Set task
Out of the lines below, please list those that hold the string "scene".

Data lines
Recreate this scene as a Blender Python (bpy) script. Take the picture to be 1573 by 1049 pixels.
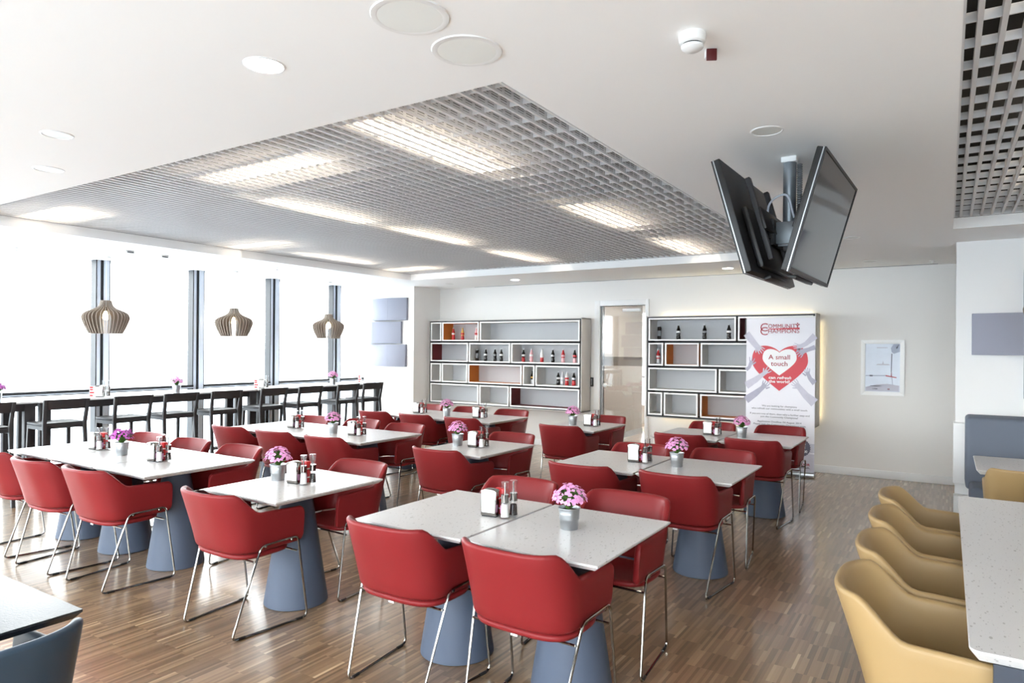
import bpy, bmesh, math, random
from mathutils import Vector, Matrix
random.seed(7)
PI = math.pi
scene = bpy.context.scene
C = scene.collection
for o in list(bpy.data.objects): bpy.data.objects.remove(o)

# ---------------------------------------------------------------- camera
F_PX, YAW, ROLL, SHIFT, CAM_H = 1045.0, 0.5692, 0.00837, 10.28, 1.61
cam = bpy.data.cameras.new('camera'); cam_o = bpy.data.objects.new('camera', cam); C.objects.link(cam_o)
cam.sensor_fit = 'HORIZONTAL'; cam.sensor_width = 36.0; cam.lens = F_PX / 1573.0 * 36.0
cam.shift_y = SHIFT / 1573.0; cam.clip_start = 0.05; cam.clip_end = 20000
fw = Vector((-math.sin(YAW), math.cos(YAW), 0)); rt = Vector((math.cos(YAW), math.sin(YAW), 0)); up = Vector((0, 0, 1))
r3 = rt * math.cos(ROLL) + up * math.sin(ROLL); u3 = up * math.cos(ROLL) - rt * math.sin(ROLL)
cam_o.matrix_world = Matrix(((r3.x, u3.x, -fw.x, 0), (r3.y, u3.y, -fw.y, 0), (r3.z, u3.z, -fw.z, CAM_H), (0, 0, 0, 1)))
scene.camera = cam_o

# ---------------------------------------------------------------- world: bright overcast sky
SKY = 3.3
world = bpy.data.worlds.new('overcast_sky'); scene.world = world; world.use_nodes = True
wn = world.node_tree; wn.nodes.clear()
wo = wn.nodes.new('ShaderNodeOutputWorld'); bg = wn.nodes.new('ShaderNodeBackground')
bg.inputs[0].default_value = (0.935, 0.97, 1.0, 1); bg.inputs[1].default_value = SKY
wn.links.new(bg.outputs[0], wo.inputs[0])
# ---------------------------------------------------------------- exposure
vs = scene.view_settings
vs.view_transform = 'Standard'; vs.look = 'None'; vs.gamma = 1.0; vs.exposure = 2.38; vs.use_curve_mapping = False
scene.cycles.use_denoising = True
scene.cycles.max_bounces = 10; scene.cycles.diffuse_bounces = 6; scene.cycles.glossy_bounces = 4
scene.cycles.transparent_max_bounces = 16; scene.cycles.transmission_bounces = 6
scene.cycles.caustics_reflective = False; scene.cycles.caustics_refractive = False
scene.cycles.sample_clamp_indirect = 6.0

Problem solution
Recreate this scene as a Blender Python (bpy) script. Take the picture to be 1573 by 1049 pixels.
scene = bpy.context.scene
C = scene.collection
scene.camera = cam_o
world = bpy.data.worlds.new('overcast_sky'); scene.world = world; world.use_nodes = True
vs = scene.view_settings
scene.cycles.use_denoising = True
scene.cycles.max_bounces = 10; scene.cycles.diffuse_bounces = 6; scene.cycles.glossy_bounces = 4
scene.cycles.transparent_max_bounces = 16; scene.cycles.transmission_bounces = 6
scene.cycles.caustics_reflective = False; scene.cycles.caustics_refractive = False
scene.cycles.sample_clamp_indirect = 6.0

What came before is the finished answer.